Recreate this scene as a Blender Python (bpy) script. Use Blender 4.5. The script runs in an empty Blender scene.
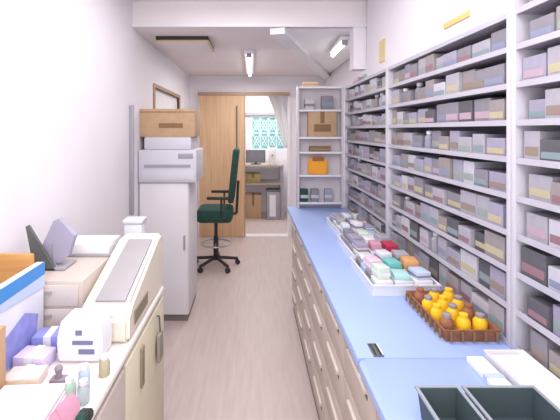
import bpy, bmesh, math, random
from mathutils import Vector, Matrix
random.seed(7)
PI = math.pi
scn = bpy.context.scene
C = scn.collection

# ------------------------------------------------------------ materials
MATS = {}
def mat(name, col, rough=0.6, metal=0.0, noise=0.03, scale=8.0, emit=0.0, alpha=1.0, trans=0.0, spec=0.4):
    if name in MATS: return MATS[name]
    m = bpy.data.materials.new(name); m.use_nodes = True
    nt = m.node_tree; b = nt.nodes['Principled BSDF']
    lin = [(c/255/12.92 if c/255 <= .04045 else ((c/255+.055)/1.055)**2.4) for c in col]
    tc = nt.nodes.new('ShaderNodeTexCoord')
    nz = nt.nodes.new('ShaderNodeTexNoise'); nz.inputs['Scale'].default_value = scale; nz.inputs['Detail'].default_value = 3
    rp = nt.nodes.new('ShaderNodeValToRGB')
    lo = [max(0, c*(1-noise*2)) for c in lin]; hi = [min(1, c*(1+noise*2)) for c in lin]
    rp.color_ramp.elements[0].position = .3; rp.color_ramp.elements[1].position = .7
    rp.color_ramp.elements[0].color = (*lo, 1); rp.color_ramp.elements[1].color = (*hi, 1)
    nt.links.new(tc.outputs['Object'], nz.inputs['Vector'])
    nt.links.new(nz.outputs['Fac'], rp.inputs['Fac'])
    nt.links.new(rp.outputs['Color'], b.inputs['Base Color'])
    b.inputs['Roughness'].default_value = rough; b.inputs['Metallic'].default_value = metal
    b.inputs['Specular IOR Level'].default_value = spec
    b.inputs['Alpha'].default_value = alpha
    b.inputs['Transmission Weight'].default_value = trans
    if emit:
        b.inputs['Emission Color'].default_value = (*lin, 1); b.inputs['Emission Strength'].default_value = emit
    MATS[name] = m
    return m

def wood(name, col, dark, axis='Z', scale=3.0, rough=.5):
    m = bpy.data.materials.new(name); m.use_nodes = True
    nt = m.node_tree; b = nt.nodes['Principled BSDF']
    f = lambda col: [((c/255+.055)/1.055)**2.4 for c in col]
    tc = nt.nodes.new('ShaderNodeTexCoord'); mp = nt.nodes.new('ShaderNodeMapping')
    s = {'Z': (14, 14, .7), 'X': (.7, 14, 14), 'Y': (14, .7, 14)}[axis]
    mp.inputs['Scale'].default_value = s
    nz = nt.nodes.new('ShaderNodeTexNoise'); nz.inputs['Scale'].default_value = scale; nz.inputs['Detail'].default_value = 5
    rp = nt.nodes.new('ShaderNodeValToRGB')
    rp.color_ramp.elements[0].color = (*f(dark), 1); rp.color_ramp.elements[1].color = (*f(col), 1)
    rp.color_ramp.elements[0].position = .25; rp.color_ramp.elements[1].position = .65
    nt.links.new(tc.outputs['Object'], mp.inputs[0]); nt.links.new(mp.outputs[0], nz.inputs['Vector'])
    nt.links.new(nz.outputs['Fac'], rp.inputs['Fac']); nt.links.new(rp.outputs['Color'], b.inputs['Base Color'])
    b.inputs['Roughness'].default_value = rough
    return m

WALL = mat('wall_white', (232, 228, 234), .9, noise=.01, scale=2)
CEIL = mat('ceiling_white', (236, 229, 231), .9, noise=.01, scale=2)
SLOPE = mat('slope_white', (250, 250, 252), .85, noise=.01, scale=2)
OAK = wood('oak_door', (212, 176, 140), (196, 156, 118))
OAKX = wood('oak_rail', (176, 146, 124), (154, 122, 100), 'X')
BOARD = wood('orange_wood', (206, 156, 92), (188, 134, 72), 'X')
BEIGE = mat('beige_laminate', (200, 187, 178), .5, noise=.015, scale=12)
BEIGE2 = mat('beige_carcass', (178, 165, 158), .6, noise=.02)
HANDLE = mat('handle_cream', (212, 200, 193), .4, noise=.01)
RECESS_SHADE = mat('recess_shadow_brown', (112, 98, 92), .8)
BLUE = mat('counter_pale_blue', (160, 181, 230), .4, noise=.012, scale=3)
KICK = mat('kick_grey', (128, 118, 116), .7)
SHELF = mat('shelf_grey_steel', (166, 163, 174), .45, noise=.01)
POST = mat('post_white_steel', (204, 201, 209), .45, noise=.01)
BACKP = mat('shelf_back_grey', (140, 138, 150), .7, noise=.01)
WPLA = mat('white_plastic', (232, 230, 234), .4, noise=.01)
STRIP = mat('label_strip_grey', (186, 183, 194), .5, noise=.02)
CLEAR = mat('frosted_tray', (222, 224, 232), .3, noise=.01)
DGREY = mat('dark_grey_bin', (84, 96, 102), .5, noise=.03)
DGREY2 = mat('dark_grey_inside', (66, 80, 84), .6, noise=.03)
BINRIM = mat('bin_rim_grey', (150, 158, 166), .4)
CARD = mat('cardboard', (192, 160, 128), .85, noise=.03, scale=20)
CARDD = mat('cardboard_dark', (140, 110, 78), .85, noise=.03, scale=20)
LILAC = mat('lilac_grey_plastic', (208, 206, 216), .45, noise=.01)
GREYP = mat('grey_plastic', (160, 158, 166), .5, noise=.02)
CREAM = mat('cream_plastic', (228, 220, 206), .45, noise=.015)
CREAM2 = mat('aged_cream_plastic', (216, 208, 184), .5, noise=.02)
OLIVE = mat('olive_recess', (142, 132, 110), .7)
TRAYG = mat('grey_tray_panel', (166, 162, 164), .5, noise=.02)
GREEN = mat('dark_green_fabric', (38, 74, 66), .8, noise=.08, scale=30)
BLACK = mat('black_plastic', (46, 46, 48), .5)
DARKG = mat('charcoal', (96, 98, 98), .5, noise=.04)
CHROME = mat('steel', (170, 172, 176), .3, metal=.8)
TUBE = mat('lit_tube', (255, 252, 246), .4, emit=5.0, noise=.0)
GOLD = mat('gold_trim', (214, 196, 140), .5)
YELLOW = mat('yellow_plastic', (246, 222, 60), .5)
ORANGE = mat('orange_plastic', (244, 166, 48), .5, noise=.04)
AMBER = mat('amber_yellow', (250, 196, 40), .45, noise=.05)
BROWN = mat('brown_basket', (150, 98, 70), .7, noise=.08, scale=40)
PINK = mat('pink_paper', (240, 214, 226), .8, noise=.02)
MAG = mat('dusty_pink', (206, 150, 172), .7, noise=.03)
RED = mat('red_print', (184, 50, 84), .5)
TEAL = mat('teal_print', (120, 196, 194), .5)
SKYB = mat('bright_blue_print', (66, 140, 212), .5, noise=.03)
VIOL = mat('violet_blue_print', (146, 150, 216), .5, noise=.06, scale=25)
PBLUE = mat('pale_blue_print', (190, 206, 236), .5)
LATT = mat('lattice_white', (226, 240, 242), .5)
TGLASS = mat('teal_pane_glow', (120, 180, 182), .15, emit=.35, noise=.15, scale=10)  # opaque pane, mild glow stands in for daylight outside
GLASS = mat('clear_bottle_glass', (210, 226, 232), .1, trans=.6, noise=.0)
PALEP = mat('pale_pink', (222, 196, 210), .6)
PALEG = mat('pale_green', (170, 204, 186), .6)

# floor: pinkish beige vinyl with soft long streaks
def floor_mat():
    m = bpy.data.materials.new('vinyl_floor'); m.use_nodes = True
    nt = m.node_tree; b = nt.nodes['Principled BSDF']
    tc = nt.nodes.new('ShaderNodeTexCoord'); mp = nt.nodes.new('ShaderNodeMapping'); mp.inputs['Scale'].default_value = (16, 1.5, 1)
    nz = nt.nodes.new('ShaderNodeTexNoise'); nz.inputs['Scale'].default_value = 2.2; nz.inputs['Detail'].default_value = 6
    rp = nt.nodes.new('ShaderNodeValToRGB')
    rp.color_ramp.elements[0].color = (.53, .435, .405, 1); rp.color_ramp.elements[1].color = (.60, .505, .475, 1)
    rp.color_ramp.elements[0].position = .3; rp.color_ramp.elements[1].position = .7
    nt.links.new(tc.outputs['Object'], mp.inputs[0]); nt.links.new(mp.outputs[0], nz.inputs['Vector'])
    nt.links.new(nz.outputs['Fac'], rp.inputs['Fac']); nt.links.new(rp.outputs['Color'], b.inputs['Base Color'])
    b.inputs['Roughness'].default_value = .38; b.inputs['Specular IOR Level'].default_value = .35
    return m
FLOOR = floor_mat()

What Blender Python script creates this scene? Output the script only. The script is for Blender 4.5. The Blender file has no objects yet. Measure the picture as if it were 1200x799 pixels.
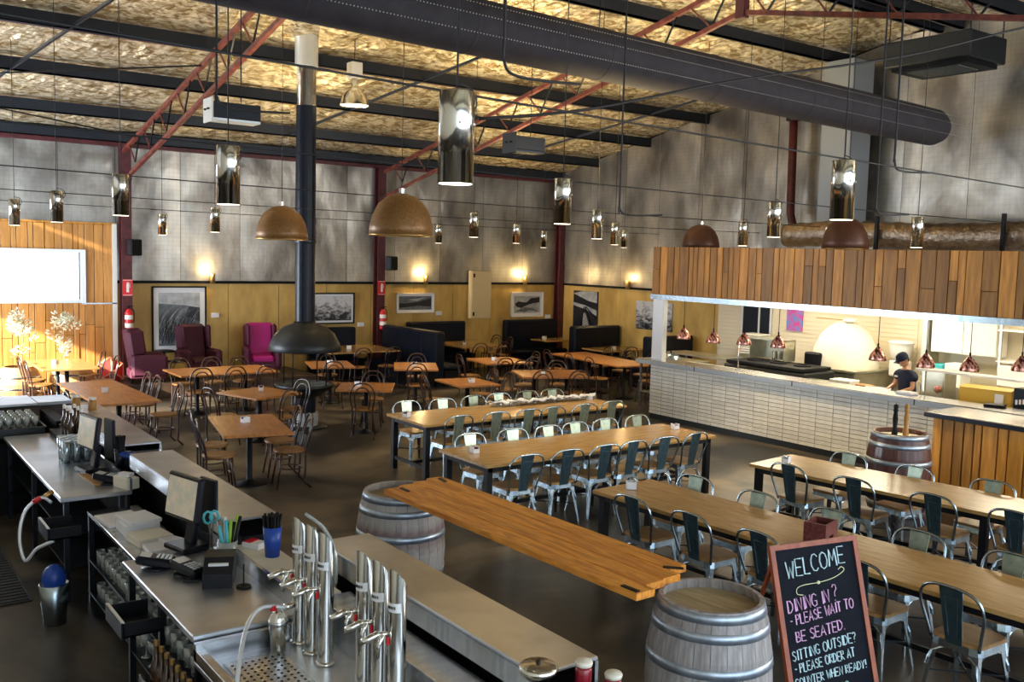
import bpy, math, random
from mathutils import Vector, Matrix, noise
C = bpy.context.scene.collection
SC = bpy.context.scene
R = math.radians
# ------------------------------------------------------------------ camera
yaw, pitch, roll = R(36.089), R(5.167), R(1.503)
F = Vector((math.sin(yaw)*math.cos(pitch), math.cos(yaw)*math.cos(pitch), -math.sin(pitch)))
RT = Vector((math.cos(yaw), -math.sin(yaw), 0)); UP = RT.cross(F)
RX = math.cos(roll)*RT+math.sin(roll)*UP; UY = -math.sin(roll)*RT+math.cos(roll)*UP
cam = bpy.data.objects.new('camera', bpy.data.cameras.new('camera')); C.objects.link(cam)
cam.matrix_world = Matrix(((RX.x, UY.x, -F.x, 0), (RX.y, UY.y, -F.y, 0), (RX.z, UY.z, -F.z, 3.0), (0, 0, 0, 1)))
cam.data.sensor_width = 36; cam.data.lens = 1114.79/1200*36; cam.data.clip_start = .05
SC.camera = cam
# ------------------------------------------------------------------ world, lights, exposure
SC.view_settings.view_transform = 'Standard'; SC.view_settings.look = 'None'
SC.view_settings.gamma = 1; SC.view_settings.use_curve_mapping = False
SC.view_settings.exposure = 0.42
w = bpy.data.worlds.new('world'); SC.world = w; w.use_nodes = True
bg = w.node_tree.nodes['Background']; bg.inputs[0].default_value = (.72, .86, 1, 1); bg.inputs[1].default_value = 2.6
def light(name, kind, loc, energy, color=(1, 1, 1), target=None, size=1, size_y=None, **kw):
    l = bpy.data.lights.new(name, kind); l.energy = energy; l.color = color
    o = bpy.data.objects.new(name, l); C.objects.link(o); o.location = loc
    if kind == 'AREA':
        l.size = size
        if size_y: l.shape = 'RECTANGLE'; l.size_y = size_y
    elif kind != 'SUN': l.shadow_soft_size = size
    for k, v in kw.items(): setattr(l, k, v)
    if target is not None:
        o.rotation_euler = (Vector(target)-Vector(loc)).to_track_quat('-Z', 'Y').to_euler()
    return o
light('sun', 'SUN', (-10, 17, 6), 24, (1, .93, .82), (-9, 17.25, 5.55), angle=R(1))
light('door_daylight', 'AREA', (-1.0, 18.1, 2.0), 560, (.82, .9, 1), (5, 16.5, 4.9), 4.2, 2.8)
light('fill_area_left', 'AREA', (-1.0, 9.5, 3.8), 18, (.8, .89, 1), (5, 10, 2), 5, 3)  # added out-of-frame side fill; the wall has no window here
light('window_daylight_right', 'AREA', (15.5, -.5, 3.6), 430, (1, .94, .86), (8.5, 5.5, .7), 5, 2.5)
light('fill_area_rear', 'AREA', (4, -3.2, 3.6), 42, (.85, .92, 1), (5, 8, 2.2), 7, 4.4)  # added fill light at the open rear, no window modelled
for ky, e in ((7.2, 62), (9.6, 66), (12.0, 60)):
    light('kitchen_ceiling_light', 'AREA', (14.9, ky, 2.72), e, (1, .87, .63), (14.9, ky, 0), 1.6, .8)
for n_, (x_, y_, e_) in enumerate(((6.2, 17.0, 60), (9.7, 16.2, 70), (12.6, 16.5, 90), (9.3, 13.7, 60), (8.1, 11.1, 90), (7.4, 8.7, 90), (13.6, 13.9, 60), (10.9, 9.6, 170), (10.6, 7.4, 120))):
    light('lamp_light', 'SPOT', (x_, y_, 3.2), e_*1.6, (1, .8, .5), (x_, y_, 0), .08, spot_size=R(100), spot_blend=.8)
for x_, y_, e_ in ((5.6, 13.0, 150), (10.5, 14.5, 190), (9.2, 10.4, 170), (13.6, 11.8, 150), (7.8, 17.5, 120), (13, 17.5, 110)):
    light('roof_fill_spot', 'SPOT', (x_, y_, 3.7), e_*1.9, (1, .78, .42), (x_, y_, 8), .2, spot_size=R(150), spot_blend=1)  # added spots without fixtures, brighten the roof foil from below
# ------------------------------------------------------------------ materials
def mat(name, col, rough=.5, metal=0, col2=None, scale=6, stretch=(1, 1, 1), bump=0, bscale=None, rnd=0, emit=None, spec=.5, dist=0, coat=0, det=4, alpha=1, trans=0, lo=.35, hi=.65):
    m = bpy.data.materials.new(name); m.use_nodes = True; nt = m.node_tree; b = nt.nodes['Principled BSDF']
    N = nt.nodes.new; L = nt.links.new
    b.inputs['Roughness'].default_value = rough; b.inputs['Metallic'].default_value = metal
    b.inputs['Base Color'].default_value = (*col, 1); b.inputs['Specular IOR Level'].default_value = spec
    if coat: b.inputs['Coat Weight'].default_value = coat; b.inputs['Coat Roughness'].default_value = .15
    if trans: b.inputs['Transmission Weight'].default_value = trans
    if alpha < 1: b.inputs['Alpha'].default_value = alpha
    out = None
    if col2 or bump:
        tc = N('ShaderNodeTexCoord'); mp = N('ShaderNodeMapping'); L(tc.outputs['Object'], mp.inputs[0]); mp.inputs['Scale'].default_value = stretch
        nz = N('ShaderNodeTexNoise'); nz.inputs['Scale'].default_value = scale; nz.inputs['Detail'].default_value = det; nz.inputs['Distortion'].default_value = dist
        L(mp.outputs[0], nz.inputs[0])
    if col2:
        cr = N('ShaderNodeValToRGB'); cr.color_ramp.elements[0].color = (*col, 1); cr.color_ramp.elements[1].color = (*col2, 1)
        cr.color_ramp.elements[0].position = lo; cr.color_ramp.elements[1].position = hi
        L(nz.outputs['Fac'], cr.inputs[0]); out = cr.outputs[0]
    if rnd:
        oi = N('ShaderNodeObjectInfo'); hs = N('ShaderNodeHueSaturation'); mr = N('ShaderNodeMapRange')
        mr.inputs[3].default_value = 1-rnd; mr.inputs[4].default_value = 1+rnd
        L(oi.outputs['Random'], mr.inputs[0]); L(mr.outputs[0], hs.inputs['Value'])
        if out: L(out, hs.inputs['Color'])
        else: hs.inputs['Color'].default_value = (*col, 1)
        out = hs.outputs[0]
    if out: L(out, b.inputs['Base Color'])
    if bump:
        bp = N('ShaderNodeBump'); bp.inputs['Strength'].default_value = bump; bp.inputs['Distance'].default_value = .02
        if bscale:
            n2 = N('ShaderNodeTexNoise'); n2.inputs['Scale'].default_value = bscale; n2.inputs['Detail'].default_value = 3; L(mp.outputs[0], n2.inputs[0]); L(n2.outputs['Fac'], bp.inputs['Height'])
        else: L(nz.outputs['Fac'], bp.inputs['Height'])
        L(bp.outputs[0], b.inputs['Normal'])
    if emit: b.inputs['Emission Color'].default_value = (*emit[0], 1); b.inputs['Emission Strength'].default_value = emit[1]
    return m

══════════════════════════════

#### Directive
Every line from the top of the entries through the line that holds "C = scn.collection" is to be quoted exactly, please, and nothing else; omit the pictures.

#### Exercise result
Recreate this scene as a Blender Python (bpy) script. Use Blender 4.5. The script runs in an empty Blender scene.
import bpy, bmesh, math, random
from mathutils import Vector, Matrix
random.seed(7)
PI = math.pi
scn = bpy.context.scene
C = scn.collection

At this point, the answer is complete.